--- BEGIN ---

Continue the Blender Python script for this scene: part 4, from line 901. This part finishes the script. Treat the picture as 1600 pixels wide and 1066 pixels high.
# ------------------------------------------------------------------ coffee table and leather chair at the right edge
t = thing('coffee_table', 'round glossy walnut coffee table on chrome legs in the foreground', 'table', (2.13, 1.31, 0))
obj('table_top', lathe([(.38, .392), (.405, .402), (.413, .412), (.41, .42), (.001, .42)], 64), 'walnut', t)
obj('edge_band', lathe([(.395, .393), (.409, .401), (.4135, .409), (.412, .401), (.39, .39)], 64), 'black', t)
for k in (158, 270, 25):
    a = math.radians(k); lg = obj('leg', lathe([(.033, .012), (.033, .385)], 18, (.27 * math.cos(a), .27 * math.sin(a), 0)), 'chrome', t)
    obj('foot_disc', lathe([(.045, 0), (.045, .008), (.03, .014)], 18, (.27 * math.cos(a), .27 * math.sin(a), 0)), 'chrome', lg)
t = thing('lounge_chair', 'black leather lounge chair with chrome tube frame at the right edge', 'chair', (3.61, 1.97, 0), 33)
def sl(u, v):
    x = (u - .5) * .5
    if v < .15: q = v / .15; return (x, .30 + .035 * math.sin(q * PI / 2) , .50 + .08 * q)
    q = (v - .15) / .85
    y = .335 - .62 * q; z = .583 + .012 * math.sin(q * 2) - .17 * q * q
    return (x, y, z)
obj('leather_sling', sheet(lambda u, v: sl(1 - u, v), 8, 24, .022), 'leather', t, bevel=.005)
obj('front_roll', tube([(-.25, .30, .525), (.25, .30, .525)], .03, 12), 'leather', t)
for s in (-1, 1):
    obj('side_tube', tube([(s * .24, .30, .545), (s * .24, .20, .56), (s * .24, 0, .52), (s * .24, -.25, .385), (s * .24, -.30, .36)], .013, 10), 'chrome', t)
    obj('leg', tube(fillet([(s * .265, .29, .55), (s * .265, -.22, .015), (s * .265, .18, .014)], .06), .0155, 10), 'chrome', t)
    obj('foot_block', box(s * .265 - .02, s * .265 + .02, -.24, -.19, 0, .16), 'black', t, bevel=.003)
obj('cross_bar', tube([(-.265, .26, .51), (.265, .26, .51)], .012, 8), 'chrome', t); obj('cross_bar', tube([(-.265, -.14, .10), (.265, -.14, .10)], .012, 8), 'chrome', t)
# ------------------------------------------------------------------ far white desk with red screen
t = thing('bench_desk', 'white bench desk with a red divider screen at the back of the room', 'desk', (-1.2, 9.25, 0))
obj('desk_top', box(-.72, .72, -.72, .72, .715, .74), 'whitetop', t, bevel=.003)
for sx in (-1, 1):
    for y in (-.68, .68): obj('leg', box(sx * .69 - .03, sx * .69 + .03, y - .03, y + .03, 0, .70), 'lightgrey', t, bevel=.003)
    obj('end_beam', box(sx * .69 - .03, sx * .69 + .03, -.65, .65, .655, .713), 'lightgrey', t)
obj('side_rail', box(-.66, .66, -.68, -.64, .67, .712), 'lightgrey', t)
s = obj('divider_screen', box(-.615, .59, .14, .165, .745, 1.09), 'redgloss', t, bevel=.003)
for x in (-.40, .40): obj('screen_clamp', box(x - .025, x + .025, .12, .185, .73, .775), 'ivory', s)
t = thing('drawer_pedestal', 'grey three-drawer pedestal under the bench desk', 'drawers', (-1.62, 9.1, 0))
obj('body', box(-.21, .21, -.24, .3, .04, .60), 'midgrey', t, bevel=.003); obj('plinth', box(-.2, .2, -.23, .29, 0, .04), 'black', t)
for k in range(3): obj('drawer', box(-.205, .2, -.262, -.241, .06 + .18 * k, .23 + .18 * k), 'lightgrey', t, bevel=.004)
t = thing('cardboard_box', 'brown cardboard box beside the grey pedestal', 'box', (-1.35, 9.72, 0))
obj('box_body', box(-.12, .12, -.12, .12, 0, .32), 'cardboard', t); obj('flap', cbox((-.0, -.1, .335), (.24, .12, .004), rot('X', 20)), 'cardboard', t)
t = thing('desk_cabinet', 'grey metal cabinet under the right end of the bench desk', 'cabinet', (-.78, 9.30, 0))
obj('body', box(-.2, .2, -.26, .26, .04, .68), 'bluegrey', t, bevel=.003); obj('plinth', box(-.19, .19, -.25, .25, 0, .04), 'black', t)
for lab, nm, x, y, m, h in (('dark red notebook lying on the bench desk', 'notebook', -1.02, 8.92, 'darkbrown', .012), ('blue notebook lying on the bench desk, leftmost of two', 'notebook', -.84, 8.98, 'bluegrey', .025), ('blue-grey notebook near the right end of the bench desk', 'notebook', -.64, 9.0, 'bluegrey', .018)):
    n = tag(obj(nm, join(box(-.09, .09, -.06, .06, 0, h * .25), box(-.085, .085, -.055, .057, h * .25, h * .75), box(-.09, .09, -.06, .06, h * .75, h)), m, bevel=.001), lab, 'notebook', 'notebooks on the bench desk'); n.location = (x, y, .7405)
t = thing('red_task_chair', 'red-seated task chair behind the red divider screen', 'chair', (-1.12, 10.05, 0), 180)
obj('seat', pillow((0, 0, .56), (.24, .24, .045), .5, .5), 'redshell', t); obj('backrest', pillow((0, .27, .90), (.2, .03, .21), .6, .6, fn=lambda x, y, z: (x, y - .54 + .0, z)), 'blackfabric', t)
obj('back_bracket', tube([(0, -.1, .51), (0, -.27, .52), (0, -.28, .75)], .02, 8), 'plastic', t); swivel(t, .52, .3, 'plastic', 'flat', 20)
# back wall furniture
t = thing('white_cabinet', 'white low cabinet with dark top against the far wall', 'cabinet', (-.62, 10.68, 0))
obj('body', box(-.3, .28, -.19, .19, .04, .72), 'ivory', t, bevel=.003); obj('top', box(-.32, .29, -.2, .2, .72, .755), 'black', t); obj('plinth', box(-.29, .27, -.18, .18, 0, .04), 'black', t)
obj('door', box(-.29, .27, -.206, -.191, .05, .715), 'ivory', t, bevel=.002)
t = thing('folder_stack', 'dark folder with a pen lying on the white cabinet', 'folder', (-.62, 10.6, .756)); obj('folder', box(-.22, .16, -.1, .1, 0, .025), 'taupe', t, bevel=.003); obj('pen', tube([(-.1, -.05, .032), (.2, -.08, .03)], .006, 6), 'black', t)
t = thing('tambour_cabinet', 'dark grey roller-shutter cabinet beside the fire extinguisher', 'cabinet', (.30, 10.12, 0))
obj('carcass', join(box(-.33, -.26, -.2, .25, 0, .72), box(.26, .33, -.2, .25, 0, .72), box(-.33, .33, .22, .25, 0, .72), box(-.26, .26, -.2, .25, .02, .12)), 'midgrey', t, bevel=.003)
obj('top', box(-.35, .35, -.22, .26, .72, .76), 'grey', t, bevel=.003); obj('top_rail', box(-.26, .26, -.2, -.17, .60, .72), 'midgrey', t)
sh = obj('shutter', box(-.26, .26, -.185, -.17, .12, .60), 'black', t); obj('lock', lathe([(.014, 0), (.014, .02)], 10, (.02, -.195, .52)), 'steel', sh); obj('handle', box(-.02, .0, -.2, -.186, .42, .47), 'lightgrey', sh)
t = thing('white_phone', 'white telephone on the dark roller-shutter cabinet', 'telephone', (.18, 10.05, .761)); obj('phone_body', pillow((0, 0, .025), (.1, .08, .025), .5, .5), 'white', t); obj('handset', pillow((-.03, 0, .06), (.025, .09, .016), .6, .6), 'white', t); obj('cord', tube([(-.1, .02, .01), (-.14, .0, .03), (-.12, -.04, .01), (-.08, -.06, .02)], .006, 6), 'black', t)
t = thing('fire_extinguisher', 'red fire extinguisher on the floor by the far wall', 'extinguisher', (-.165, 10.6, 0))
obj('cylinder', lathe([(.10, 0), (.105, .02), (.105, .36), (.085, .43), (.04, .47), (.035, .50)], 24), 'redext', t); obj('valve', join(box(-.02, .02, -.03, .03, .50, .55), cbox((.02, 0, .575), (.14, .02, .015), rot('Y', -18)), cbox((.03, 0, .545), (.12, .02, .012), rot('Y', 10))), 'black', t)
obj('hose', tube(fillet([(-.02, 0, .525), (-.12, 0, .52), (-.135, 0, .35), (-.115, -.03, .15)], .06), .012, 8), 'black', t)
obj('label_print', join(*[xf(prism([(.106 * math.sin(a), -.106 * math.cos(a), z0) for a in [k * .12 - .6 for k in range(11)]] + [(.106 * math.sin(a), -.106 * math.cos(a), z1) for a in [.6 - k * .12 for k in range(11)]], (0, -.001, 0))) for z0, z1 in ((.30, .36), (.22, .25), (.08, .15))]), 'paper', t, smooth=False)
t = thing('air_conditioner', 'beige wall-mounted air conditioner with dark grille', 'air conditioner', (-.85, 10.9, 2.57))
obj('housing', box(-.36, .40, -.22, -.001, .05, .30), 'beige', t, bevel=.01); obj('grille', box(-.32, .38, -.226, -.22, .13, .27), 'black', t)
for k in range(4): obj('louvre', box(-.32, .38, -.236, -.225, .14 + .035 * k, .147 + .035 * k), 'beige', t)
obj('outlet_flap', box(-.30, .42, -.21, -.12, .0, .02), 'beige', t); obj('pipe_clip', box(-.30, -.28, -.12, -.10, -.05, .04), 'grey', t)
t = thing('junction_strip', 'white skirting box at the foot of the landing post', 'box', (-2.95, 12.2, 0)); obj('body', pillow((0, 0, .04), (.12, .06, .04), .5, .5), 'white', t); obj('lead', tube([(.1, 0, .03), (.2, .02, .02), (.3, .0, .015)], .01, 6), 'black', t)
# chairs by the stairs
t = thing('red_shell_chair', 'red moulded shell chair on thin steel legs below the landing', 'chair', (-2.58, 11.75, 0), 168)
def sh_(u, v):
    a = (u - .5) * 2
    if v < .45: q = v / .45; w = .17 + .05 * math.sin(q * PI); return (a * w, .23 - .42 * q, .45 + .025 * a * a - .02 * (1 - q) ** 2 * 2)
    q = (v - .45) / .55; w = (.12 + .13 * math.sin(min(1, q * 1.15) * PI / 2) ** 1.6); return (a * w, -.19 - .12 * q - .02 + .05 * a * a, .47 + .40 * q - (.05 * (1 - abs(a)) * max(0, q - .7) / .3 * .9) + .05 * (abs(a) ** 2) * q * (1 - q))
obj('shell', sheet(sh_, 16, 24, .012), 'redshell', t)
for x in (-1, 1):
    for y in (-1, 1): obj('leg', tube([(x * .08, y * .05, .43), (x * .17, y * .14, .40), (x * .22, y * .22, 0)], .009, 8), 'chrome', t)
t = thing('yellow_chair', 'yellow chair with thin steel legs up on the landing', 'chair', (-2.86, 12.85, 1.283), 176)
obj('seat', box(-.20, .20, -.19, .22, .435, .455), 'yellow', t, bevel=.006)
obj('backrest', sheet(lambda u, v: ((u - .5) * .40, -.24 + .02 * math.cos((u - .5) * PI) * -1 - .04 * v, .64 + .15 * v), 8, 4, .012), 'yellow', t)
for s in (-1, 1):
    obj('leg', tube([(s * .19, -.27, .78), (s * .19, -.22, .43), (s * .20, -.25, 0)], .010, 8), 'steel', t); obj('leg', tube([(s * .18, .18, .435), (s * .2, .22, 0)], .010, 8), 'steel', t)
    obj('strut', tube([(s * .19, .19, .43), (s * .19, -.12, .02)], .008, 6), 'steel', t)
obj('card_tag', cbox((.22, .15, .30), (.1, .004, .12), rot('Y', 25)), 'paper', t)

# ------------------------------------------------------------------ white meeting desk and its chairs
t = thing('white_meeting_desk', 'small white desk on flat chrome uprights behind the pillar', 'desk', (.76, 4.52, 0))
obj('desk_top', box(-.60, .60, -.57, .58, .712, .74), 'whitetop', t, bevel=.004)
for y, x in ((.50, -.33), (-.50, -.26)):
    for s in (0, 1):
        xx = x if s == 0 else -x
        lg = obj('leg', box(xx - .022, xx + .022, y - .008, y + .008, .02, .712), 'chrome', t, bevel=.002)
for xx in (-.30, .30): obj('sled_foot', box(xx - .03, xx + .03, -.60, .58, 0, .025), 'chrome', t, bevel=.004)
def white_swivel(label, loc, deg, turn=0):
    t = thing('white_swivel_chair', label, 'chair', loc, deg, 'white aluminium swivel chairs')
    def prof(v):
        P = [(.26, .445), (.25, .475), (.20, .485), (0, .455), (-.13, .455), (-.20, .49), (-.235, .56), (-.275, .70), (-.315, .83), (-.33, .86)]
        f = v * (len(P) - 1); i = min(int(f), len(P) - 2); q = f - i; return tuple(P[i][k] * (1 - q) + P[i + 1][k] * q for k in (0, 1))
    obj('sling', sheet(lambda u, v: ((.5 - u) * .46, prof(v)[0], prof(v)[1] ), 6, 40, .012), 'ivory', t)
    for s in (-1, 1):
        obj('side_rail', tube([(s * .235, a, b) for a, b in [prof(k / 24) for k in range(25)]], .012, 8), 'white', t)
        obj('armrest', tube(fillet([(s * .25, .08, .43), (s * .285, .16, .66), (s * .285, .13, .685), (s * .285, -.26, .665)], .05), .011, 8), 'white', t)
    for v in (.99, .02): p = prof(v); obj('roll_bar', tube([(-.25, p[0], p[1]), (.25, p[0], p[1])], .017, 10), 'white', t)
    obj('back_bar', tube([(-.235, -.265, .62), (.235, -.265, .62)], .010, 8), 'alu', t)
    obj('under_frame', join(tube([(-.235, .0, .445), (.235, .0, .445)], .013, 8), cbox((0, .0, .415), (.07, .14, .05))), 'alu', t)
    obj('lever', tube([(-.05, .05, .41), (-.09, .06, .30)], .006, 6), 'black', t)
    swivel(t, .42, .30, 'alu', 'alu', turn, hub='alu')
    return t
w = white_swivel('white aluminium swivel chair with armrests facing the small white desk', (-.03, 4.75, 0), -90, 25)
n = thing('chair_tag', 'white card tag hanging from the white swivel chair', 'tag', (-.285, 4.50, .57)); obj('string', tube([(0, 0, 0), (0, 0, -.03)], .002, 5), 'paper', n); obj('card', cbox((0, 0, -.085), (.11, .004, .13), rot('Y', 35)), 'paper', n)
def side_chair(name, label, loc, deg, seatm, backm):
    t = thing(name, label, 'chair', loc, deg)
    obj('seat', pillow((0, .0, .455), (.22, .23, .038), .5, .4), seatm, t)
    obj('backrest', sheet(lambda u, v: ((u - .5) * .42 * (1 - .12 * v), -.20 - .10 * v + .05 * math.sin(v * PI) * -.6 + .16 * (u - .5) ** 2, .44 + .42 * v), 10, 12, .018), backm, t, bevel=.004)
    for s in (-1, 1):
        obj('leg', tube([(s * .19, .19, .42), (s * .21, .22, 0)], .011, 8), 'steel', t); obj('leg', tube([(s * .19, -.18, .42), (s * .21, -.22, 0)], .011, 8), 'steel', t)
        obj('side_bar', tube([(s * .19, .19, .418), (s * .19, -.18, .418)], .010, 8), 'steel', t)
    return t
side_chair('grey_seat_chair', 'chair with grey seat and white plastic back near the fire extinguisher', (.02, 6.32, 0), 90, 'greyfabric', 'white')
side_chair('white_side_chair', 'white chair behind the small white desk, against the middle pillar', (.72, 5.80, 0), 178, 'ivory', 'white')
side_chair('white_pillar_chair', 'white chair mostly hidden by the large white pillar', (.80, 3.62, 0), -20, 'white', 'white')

--- END ---

◆ Your task:
Search the preceding listing for the word "from" and pull out every line that holds it.

◆ Response to this task:
Continue the Blender Python script for this scene: part 4, from line 901. This part finishes the script. Treat the picture as 1600 pixels wide and 1066 pixels high.
n = thing('chair_tag', 'white card tag hanging from the white swivel chair', 'tag', (-.285, 4.50, .57)); obj('string', tube([(0, 0, 0), (0, 0, -.03)], .002, 5), 'paper', n); obj('card', cbox((0, 0, -.085), (.11, .004, .13), rot('Y', 35)), 'paper', n)